(The input)

════════════════

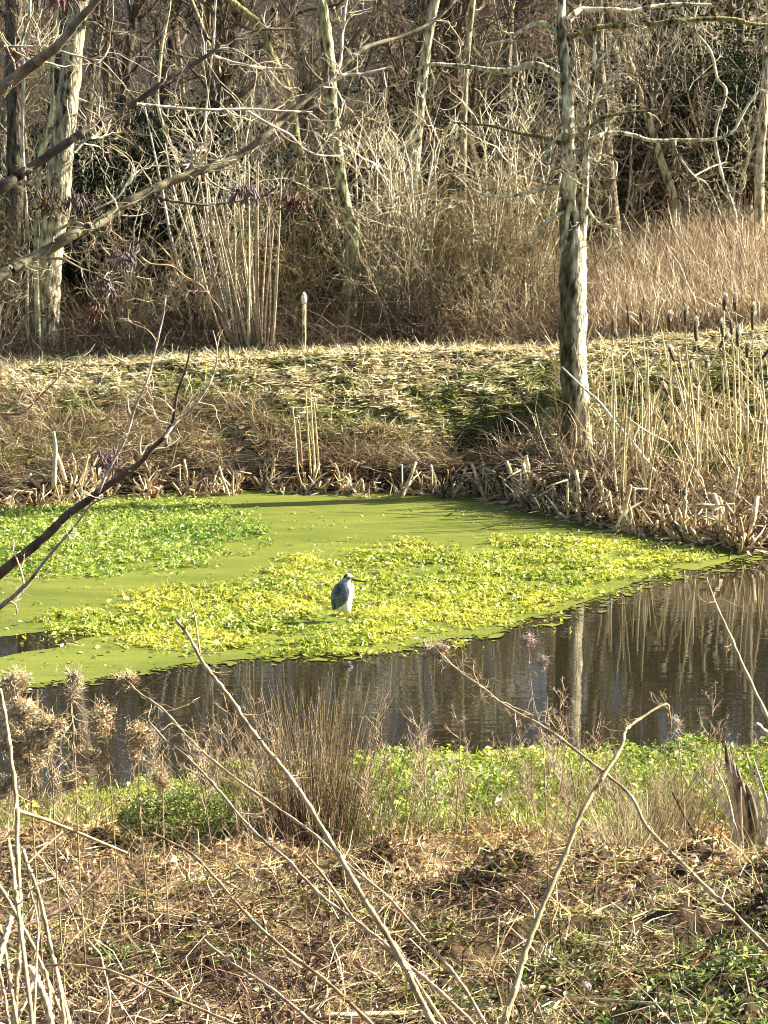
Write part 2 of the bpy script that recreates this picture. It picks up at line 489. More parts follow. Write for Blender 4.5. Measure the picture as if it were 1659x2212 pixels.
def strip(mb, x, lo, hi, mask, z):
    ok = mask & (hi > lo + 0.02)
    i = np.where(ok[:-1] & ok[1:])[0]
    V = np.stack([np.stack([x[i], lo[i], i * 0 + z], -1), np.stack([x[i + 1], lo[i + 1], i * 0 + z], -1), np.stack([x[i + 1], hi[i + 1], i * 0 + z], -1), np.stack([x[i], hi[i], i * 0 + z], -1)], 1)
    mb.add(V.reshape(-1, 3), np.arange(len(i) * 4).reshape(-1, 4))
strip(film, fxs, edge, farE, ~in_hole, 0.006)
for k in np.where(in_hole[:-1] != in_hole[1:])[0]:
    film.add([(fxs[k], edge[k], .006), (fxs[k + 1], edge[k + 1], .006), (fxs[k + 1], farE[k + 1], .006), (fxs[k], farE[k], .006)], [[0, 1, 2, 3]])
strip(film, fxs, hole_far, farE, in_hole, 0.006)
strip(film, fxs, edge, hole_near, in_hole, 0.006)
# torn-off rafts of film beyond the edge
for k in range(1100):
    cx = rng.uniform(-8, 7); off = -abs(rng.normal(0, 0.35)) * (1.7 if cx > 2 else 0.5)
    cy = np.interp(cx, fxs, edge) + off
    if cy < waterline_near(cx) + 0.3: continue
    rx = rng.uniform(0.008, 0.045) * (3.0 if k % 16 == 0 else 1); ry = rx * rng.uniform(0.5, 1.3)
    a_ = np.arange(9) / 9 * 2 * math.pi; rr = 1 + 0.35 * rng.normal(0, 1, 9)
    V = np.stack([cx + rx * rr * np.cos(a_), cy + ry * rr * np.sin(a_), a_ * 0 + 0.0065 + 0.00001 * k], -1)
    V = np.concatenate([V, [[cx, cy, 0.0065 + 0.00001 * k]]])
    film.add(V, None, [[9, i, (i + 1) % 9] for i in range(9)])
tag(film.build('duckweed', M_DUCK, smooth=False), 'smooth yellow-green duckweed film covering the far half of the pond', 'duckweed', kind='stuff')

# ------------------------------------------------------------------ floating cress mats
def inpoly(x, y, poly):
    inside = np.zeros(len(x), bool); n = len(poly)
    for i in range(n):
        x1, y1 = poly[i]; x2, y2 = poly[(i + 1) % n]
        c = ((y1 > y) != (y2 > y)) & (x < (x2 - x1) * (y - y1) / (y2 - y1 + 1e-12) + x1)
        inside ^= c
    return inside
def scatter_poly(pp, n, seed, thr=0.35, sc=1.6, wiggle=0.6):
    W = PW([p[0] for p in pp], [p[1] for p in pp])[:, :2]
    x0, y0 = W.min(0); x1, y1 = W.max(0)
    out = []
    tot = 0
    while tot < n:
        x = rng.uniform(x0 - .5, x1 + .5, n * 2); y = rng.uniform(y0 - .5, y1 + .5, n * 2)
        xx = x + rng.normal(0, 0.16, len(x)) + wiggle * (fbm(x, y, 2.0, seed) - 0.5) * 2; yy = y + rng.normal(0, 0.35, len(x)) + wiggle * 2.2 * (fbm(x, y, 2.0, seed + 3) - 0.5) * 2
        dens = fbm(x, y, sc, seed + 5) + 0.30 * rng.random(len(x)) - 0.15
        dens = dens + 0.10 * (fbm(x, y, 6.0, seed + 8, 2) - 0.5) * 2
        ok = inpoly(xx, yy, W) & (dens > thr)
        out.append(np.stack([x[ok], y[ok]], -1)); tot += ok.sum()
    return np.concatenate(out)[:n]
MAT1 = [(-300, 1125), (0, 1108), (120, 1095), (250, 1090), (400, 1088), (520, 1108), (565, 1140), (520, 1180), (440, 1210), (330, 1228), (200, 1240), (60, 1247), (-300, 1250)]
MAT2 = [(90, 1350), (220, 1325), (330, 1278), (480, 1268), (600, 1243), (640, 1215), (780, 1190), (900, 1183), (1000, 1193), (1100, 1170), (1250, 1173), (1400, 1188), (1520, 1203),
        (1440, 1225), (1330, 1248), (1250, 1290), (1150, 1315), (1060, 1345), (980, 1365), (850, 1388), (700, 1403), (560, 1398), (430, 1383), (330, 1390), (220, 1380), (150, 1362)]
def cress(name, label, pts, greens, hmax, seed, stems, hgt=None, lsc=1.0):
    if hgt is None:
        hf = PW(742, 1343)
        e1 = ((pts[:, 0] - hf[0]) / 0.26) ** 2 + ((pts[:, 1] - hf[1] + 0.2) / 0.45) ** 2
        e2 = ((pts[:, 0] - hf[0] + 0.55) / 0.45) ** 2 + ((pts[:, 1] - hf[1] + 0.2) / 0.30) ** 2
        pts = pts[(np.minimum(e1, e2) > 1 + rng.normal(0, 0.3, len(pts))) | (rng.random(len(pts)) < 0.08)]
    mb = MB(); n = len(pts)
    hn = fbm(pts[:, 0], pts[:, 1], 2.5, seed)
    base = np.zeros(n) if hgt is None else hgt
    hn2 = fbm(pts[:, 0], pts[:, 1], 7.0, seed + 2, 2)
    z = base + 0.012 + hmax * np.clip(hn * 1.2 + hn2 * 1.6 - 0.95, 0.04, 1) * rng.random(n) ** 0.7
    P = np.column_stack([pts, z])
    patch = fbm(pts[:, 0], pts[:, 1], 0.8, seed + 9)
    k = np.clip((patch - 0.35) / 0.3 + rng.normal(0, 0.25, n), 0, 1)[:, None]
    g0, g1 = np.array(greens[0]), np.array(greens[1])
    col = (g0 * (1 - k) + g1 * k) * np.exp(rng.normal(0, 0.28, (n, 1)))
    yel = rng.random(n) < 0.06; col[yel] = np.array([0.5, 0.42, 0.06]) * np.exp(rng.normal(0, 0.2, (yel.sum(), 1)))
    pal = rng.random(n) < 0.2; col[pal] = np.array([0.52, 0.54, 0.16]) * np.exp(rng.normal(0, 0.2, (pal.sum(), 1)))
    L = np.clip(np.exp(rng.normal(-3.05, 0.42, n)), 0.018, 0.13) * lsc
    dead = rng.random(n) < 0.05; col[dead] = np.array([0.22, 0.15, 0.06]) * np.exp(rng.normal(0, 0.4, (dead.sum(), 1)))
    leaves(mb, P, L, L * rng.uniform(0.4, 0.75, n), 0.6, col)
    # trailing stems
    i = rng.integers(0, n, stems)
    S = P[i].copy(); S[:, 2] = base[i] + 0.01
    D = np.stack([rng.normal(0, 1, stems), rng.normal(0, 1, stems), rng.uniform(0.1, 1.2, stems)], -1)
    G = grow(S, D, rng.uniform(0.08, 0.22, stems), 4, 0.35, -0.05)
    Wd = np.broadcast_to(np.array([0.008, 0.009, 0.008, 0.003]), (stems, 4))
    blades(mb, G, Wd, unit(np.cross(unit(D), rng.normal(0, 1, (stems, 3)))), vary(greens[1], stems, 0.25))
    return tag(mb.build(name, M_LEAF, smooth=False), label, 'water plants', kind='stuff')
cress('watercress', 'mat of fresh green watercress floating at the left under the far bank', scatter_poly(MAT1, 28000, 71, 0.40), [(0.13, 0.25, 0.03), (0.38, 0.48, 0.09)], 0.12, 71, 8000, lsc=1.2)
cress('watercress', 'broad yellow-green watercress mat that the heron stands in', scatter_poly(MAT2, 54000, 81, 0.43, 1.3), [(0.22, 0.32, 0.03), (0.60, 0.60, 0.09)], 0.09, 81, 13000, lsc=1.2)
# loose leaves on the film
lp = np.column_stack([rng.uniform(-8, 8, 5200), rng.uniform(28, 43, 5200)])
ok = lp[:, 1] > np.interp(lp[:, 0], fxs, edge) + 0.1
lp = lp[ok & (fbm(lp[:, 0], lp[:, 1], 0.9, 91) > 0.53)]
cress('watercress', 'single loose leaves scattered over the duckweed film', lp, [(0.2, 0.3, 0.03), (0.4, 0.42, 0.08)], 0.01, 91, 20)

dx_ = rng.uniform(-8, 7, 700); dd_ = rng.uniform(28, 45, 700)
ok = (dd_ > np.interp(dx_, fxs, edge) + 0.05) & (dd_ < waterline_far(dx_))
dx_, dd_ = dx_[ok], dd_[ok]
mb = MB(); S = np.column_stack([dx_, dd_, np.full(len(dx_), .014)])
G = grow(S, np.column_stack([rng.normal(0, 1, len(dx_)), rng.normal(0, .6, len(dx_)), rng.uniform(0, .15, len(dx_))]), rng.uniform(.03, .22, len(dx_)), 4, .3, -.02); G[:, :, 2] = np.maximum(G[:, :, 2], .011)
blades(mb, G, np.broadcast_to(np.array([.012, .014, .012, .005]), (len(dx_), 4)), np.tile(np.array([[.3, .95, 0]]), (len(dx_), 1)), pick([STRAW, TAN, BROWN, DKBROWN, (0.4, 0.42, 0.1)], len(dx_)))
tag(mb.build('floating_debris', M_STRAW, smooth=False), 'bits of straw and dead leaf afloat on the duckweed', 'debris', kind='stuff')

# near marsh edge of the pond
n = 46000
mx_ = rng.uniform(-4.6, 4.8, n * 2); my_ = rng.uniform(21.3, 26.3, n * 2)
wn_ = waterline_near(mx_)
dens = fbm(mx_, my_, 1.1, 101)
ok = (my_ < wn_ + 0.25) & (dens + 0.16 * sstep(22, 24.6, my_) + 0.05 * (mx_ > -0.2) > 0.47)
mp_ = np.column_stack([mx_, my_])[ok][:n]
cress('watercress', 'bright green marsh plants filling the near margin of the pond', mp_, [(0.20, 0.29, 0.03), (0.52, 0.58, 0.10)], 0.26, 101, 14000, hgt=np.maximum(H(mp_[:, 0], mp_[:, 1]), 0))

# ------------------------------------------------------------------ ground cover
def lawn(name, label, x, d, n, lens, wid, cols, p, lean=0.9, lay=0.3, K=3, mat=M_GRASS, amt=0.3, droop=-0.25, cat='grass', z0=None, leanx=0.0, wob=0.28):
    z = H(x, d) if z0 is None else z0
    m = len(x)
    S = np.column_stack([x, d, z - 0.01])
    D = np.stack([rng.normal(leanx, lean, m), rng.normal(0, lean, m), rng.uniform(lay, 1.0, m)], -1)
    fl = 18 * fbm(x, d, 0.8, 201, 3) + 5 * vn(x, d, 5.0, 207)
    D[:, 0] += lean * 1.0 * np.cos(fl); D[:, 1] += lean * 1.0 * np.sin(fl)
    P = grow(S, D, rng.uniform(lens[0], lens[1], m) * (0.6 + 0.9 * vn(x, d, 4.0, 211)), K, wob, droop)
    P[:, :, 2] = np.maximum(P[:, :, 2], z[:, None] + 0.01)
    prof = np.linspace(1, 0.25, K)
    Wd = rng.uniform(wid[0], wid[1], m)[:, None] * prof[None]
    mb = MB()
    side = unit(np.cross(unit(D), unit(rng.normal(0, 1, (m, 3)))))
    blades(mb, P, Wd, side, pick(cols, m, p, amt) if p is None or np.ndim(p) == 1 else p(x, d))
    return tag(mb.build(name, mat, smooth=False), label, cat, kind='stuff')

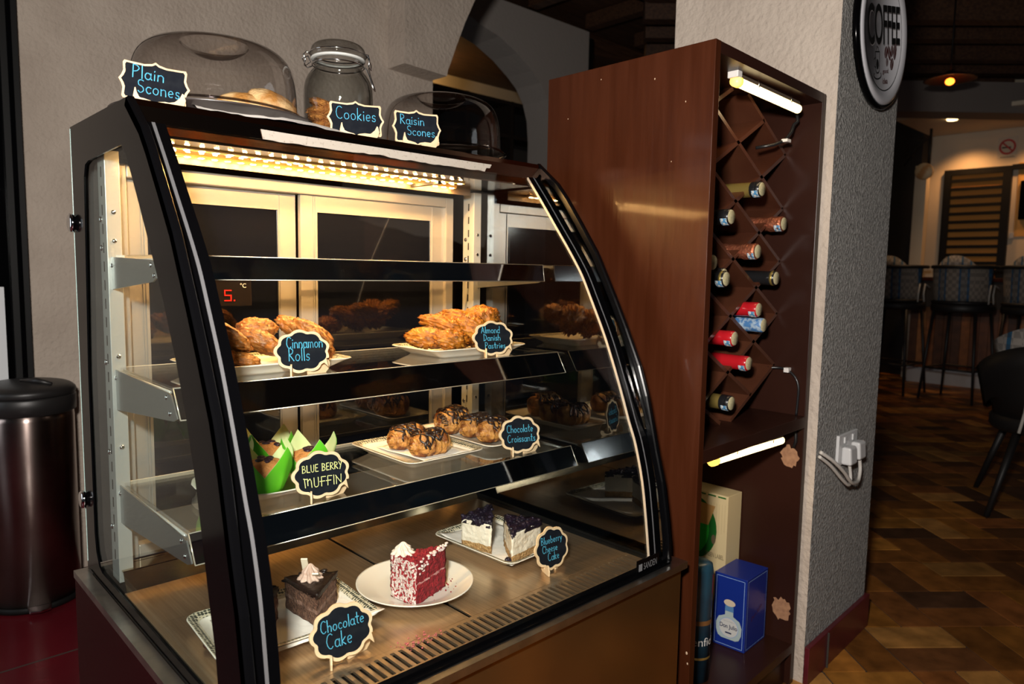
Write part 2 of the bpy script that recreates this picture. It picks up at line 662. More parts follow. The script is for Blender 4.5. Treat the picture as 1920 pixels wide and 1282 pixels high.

════════════════

(Instruction) Only the lines from the start of the records above through the line containing "tag(film.build('duckweed', M_DUCK, smooth=False), 'smooth" should be returned, exactly and with both ends, please; the pictures stay out.

(Answer below)
Write part 2 of the bpy script that recreates this picture. It picks up at line 489. More parts follow. Write for Blender 4.5. Measure the picture as if it were 1659x2212 pixels.
def strip(mb, x, lo, hi, mask, z):
    ok = mask & (hi > lo + 0.02)
    i = np.where(ok[:-1] & ok[1:])[0]
    V = np.stack([np.stack([x[i], lo[i], i * 0 + z], -1), np.stack([x[i + 1], lo[i + 1], i * 0 + z], -1), np.stack([x[i + 1], hi[i + 1], i * 0 + z], -1), np.stack([x[i], hi[i], i * 0 + z], -1)], 1)
    mb.add(V.reshape(-1, 3), np.arange(len(i) * 4).reshape(-1, 4))
strip(film, fxs, edge, farE, ~in_hole, 0.006)
for k in np.where(in_hole[:-1] != in_hole[1:])[0]:
    film.add([(fxs[k], edge[k], .006), (fxs[k + 1], edge[k + 1], .006), (fxs[k + 1], farE[k + 1], .006), (fxs[k], farE[k], .006)], [[0, 1, 2, 3]])
strip(film, fxs, hole_far, farE, in_hole, 0.006)
strip(film, fxs, edge, hole_near, in_hole, 0.006)
# torn-off rafts of film beyond the edge
for k in range(1100):
    cx = rng.uniform(-8, 7); off = -abs(rng.normal(0, 0.35)) * (1.7 if cx > 2 else 0.5)
    cy = np.interp(cx, fxs, edge) + off
    if cy < waterline_near(cx) + 0.3: continue
    rx = rng.uniform(0.008, 0.045) * (3.0 if k % 16 == 0 else 1); ry = rx * rng.uniform(0.5, 1.3)
    a_ = np.arange(9) / 9 * 2 * math.pi; rr = 1 + 0.35 * rng.normal(0, 1, 9)
    V = np.stack([cx + rx * rr * np.cos(a_), cy + ry * rr * np.sin(a_), a_ * 0 + 0.0065 + 0.00001 * k], -1)
    V = np.concatenate([V, [[cx, cy, 0.0065 + 0.00001 * k]]])
    film.add(V, None, [[9, i, (i + 1) % 9] for i in range(9)])
tag(film.build('duckweed', M_DUCK, smooth=False), 'smooth yellow-green duckweed film covering the far half of the pond', 'duckweed', kind='stuff')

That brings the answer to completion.